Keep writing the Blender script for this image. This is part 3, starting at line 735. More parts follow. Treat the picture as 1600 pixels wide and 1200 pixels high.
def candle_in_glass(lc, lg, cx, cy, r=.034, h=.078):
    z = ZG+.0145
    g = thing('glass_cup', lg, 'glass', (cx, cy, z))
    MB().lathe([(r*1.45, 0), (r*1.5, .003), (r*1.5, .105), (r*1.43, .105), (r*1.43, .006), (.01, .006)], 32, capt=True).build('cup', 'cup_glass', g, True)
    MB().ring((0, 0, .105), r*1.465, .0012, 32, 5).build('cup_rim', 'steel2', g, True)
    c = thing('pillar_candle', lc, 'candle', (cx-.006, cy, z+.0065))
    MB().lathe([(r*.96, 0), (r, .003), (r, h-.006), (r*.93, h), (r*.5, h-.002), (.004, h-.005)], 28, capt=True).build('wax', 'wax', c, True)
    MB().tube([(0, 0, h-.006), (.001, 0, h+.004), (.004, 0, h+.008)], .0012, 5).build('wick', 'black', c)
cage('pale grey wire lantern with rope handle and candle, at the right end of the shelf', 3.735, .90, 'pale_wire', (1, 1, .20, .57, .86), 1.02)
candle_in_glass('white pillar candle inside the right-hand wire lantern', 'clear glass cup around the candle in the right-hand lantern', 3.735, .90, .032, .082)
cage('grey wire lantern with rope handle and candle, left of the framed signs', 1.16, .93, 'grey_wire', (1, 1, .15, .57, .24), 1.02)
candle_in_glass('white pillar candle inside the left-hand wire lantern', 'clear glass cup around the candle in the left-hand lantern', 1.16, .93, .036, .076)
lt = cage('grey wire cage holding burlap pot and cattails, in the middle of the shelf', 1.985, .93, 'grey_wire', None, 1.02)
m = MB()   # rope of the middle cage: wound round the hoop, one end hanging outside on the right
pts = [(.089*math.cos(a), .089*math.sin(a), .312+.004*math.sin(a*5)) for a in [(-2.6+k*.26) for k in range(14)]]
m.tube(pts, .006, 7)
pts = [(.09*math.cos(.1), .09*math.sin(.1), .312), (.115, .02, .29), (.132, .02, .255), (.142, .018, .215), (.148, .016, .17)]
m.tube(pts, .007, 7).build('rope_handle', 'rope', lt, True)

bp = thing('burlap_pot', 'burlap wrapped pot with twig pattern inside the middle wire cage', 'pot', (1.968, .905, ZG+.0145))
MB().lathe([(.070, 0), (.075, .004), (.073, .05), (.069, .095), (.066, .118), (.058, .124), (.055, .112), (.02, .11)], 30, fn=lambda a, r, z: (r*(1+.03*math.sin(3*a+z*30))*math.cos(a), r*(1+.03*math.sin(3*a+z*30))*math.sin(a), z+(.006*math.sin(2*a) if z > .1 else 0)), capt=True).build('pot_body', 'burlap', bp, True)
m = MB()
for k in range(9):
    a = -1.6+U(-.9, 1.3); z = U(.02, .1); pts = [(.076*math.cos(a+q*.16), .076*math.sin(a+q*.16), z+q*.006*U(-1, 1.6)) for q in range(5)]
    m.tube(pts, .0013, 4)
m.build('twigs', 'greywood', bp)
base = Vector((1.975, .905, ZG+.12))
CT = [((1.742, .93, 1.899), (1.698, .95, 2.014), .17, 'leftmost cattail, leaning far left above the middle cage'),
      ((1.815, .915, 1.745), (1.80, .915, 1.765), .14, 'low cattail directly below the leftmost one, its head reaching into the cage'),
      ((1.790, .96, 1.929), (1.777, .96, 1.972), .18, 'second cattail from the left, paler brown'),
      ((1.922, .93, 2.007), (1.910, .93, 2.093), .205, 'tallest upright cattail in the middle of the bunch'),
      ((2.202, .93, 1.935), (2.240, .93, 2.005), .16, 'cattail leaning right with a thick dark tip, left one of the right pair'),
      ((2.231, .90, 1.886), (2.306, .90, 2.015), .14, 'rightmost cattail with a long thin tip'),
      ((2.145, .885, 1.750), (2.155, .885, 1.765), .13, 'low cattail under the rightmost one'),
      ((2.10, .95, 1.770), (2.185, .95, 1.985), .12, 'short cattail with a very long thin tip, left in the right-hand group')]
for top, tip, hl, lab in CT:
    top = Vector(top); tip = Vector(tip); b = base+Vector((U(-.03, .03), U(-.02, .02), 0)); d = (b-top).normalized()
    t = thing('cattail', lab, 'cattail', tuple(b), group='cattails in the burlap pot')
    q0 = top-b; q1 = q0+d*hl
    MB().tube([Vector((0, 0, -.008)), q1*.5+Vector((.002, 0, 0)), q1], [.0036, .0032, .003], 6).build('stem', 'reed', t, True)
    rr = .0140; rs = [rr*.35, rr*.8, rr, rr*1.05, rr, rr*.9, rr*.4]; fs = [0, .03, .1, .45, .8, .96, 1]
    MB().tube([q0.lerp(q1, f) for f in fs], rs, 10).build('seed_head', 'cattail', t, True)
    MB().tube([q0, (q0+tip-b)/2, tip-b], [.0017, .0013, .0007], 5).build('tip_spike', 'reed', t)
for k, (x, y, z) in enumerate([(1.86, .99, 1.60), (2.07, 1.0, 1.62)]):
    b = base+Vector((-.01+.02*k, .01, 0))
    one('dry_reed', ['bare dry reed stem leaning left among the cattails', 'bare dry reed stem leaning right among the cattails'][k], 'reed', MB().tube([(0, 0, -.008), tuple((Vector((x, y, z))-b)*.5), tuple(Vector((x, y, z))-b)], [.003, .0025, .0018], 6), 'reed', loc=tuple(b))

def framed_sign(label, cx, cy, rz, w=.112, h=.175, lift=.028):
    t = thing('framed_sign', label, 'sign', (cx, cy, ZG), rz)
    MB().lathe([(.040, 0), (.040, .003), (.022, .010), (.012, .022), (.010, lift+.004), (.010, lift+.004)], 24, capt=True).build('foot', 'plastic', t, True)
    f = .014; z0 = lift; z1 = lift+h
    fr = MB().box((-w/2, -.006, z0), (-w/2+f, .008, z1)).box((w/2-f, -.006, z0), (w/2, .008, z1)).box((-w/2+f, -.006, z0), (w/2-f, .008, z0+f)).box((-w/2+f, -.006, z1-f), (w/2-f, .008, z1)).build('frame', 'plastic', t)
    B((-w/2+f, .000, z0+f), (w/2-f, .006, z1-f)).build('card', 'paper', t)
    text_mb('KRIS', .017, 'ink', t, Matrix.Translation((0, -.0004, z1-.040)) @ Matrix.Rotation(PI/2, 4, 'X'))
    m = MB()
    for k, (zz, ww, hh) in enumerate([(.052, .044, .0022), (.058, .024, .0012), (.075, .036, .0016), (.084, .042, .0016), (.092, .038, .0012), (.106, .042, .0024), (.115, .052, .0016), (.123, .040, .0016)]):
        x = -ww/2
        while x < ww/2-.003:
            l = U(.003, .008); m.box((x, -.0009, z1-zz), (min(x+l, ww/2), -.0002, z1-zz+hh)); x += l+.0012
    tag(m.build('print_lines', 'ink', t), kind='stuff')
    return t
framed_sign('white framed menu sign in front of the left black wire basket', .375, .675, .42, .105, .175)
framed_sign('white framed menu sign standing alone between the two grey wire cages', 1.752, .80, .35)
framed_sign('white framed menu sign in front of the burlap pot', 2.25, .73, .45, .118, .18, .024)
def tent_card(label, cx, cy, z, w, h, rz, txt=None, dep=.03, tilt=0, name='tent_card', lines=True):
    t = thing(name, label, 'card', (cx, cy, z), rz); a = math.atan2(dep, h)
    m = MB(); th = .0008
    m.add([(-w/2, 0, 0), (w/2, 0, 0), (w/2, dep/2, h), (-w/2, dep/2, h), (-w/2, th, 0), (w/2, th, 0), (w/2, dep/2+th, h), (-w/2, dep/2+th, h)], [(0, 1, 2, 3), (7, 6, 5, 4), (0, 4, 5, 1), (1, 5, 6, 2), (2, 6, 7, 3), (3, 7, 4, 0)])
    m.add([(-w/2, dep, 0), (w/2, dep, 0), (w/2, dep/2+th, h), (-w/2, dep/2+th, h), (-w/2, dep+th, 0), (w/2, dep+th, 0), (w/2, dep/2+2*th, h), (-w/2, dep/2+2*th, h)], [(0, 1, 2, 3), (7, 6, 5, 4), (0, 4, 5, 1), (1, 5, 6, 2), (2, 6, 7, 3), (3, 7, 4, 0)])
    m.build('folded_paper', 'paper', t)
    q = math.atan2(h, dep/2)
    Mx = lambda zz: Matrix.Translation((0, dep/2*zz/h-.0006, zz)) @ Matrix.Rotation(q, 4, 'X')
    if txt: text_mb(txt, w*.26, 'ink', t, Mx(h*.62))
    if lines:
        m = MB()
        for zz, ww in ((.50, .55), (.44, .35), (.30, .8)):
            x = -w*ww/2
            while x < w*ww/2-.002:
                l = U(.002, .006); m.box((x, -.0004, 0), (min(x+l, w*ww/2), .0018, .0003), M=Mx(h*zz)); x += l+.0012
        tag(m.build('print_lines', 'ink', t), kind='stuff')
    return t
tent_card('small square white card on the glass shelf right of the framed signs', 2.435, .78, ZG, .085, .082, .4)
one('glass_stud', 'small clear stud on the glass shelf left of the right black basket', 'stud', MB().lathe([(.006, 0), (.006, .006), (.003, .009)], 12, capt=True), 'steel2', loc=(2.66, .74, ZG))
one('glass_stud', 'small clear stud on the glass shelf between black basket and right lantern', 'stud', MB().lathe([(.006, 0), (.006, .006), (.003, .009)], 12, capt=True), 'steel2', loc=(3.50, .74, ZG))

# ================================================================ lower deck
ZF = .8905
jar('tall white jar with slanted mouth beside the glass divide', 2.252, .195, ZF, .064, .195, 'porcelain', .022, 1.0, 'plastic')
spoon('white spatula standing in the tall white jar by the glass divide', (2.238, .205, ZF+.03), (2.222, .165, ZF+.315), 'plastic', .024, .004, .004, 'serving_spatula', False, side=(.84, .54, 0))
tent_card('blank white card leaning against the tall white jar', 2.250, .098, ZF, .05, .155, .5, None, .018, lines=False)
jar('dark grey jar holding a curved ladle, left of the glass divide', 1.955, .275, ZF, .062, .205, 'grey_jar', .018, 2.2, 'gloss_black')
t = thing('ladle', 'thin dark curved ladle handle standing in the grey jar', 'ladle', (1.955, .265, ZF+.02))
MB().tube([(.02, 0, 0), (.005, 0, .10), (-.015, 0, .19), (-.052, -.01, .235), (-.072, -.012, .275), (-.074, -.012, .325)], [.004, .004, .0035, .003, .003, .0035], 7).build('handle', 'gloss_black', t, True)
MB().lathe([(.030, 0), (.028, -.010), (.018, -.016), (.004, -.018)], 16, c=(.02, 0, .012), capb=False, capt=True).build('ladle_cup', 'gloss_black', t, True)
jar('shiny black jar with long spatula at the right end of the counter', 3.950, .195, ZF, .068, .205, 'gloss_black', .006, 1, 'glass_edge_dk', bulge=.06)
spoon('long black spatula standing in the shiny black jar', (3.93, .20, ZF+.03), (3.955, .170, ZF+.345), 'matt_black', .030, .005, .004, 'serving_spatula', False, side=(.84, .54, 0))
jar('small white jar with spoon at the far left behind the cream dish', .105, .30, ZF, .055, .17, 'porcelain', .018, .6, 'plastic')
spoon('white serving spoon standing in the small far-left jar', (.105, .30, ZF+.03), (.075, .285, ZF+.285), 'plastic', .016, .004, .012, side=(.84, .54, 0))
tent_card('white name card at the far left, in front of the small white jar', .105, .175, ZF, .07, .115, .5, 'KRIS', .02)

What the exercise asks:
Write out exactly the lines from the start of the material through the line with "m.tube(pts, .007, 7).build('rope_handle', 'rope', lt, True)". No other output is expected.

Problem solution:
Keep writing the Blender script for this image. This is part 3, starting at line 735. More parts follow. Treat the picture as 1600 pixels wide and 1200 pixels high.
def candle_in_glass(lc, lg, cx, cy, r=.034, h=.078):
    z = ZG+.0145
    g = thing('glass_cup', lg, 'glass', (cx, cy, z))
    MB().lathe([(r*1.45, 0), (r*1.5, .003), (r*1.5, .105), (r*1.43, .105), (r*1.43, .006), (.01, .006)], 32, capt=True).build('cup', 'cup_glass', g, True)
    MB().ring((0, 0, .105), r*1.465, .0012, 32, 5).build('cup_rim', 'steel2', g, True)
    c = thing('pillar_candle', lc, 'candle', (cx-.006, cy, z+.0065))
    MB().lathe([(r*.96, 0), (r, .003), (r, h-.006), (r*.93, h), (r*.5, h-.002), (.004, h-.005)], 28, capt=True).build('wax', 'wax', c, True)
    MB().tube([(0, 0, h-.006), (.001, 0, h+.004), (.004, 0, h+.008)], .0012, 5).build('wick', 'black', c)
cage('pale grey wire lantern with rope handle and candle, at the right end of the shelf', 3.735, .90, 'pale_wire', (1, 1, .20, .57, .86), 1.02)
candle_in_glass('white pillar candle inside the right-hand wire lantern', 'clear glass cup around the candle in the right-hand lantern', 3.735, .90, .032, .082)
cage('grey wire lantern with rope handle and candle, left of the framed signs', 1.16, .93, 'grey_wire', (1, 1, .15, .57, .24), 1.02)
candle_in_glass('white pillar candle inside the left-hand wire lantern', 'clear glass cup around the candle in the left-hand lantern', 1.16, .93, .036, .076)
lt = cage('grey wire cage holding burlap pot and cattails, in the middle of the shelf', 1.985, .93, 'grey_wire', None, 1.02)
m = MB()   # rope of the middle cage: wound round the hoop, one end hanging outside on the right
pts = [(.089*math.cos(a), .089*math.sin(a), .312+.004*math.sin(a*5)) for a in [(-2.6+k*.26) for k in range(14)]]
m.tube(pts, .006, 7)
pts = [(.09*math.cos(.1), .09*math.sin(.1), .312), (.115, .02, .29), (.132, .02, .255), (.142, .018, .215), (.148, .016, .17)]
m.tube(pts, .007, 7).build('rope_handle', 'rope', lt, True)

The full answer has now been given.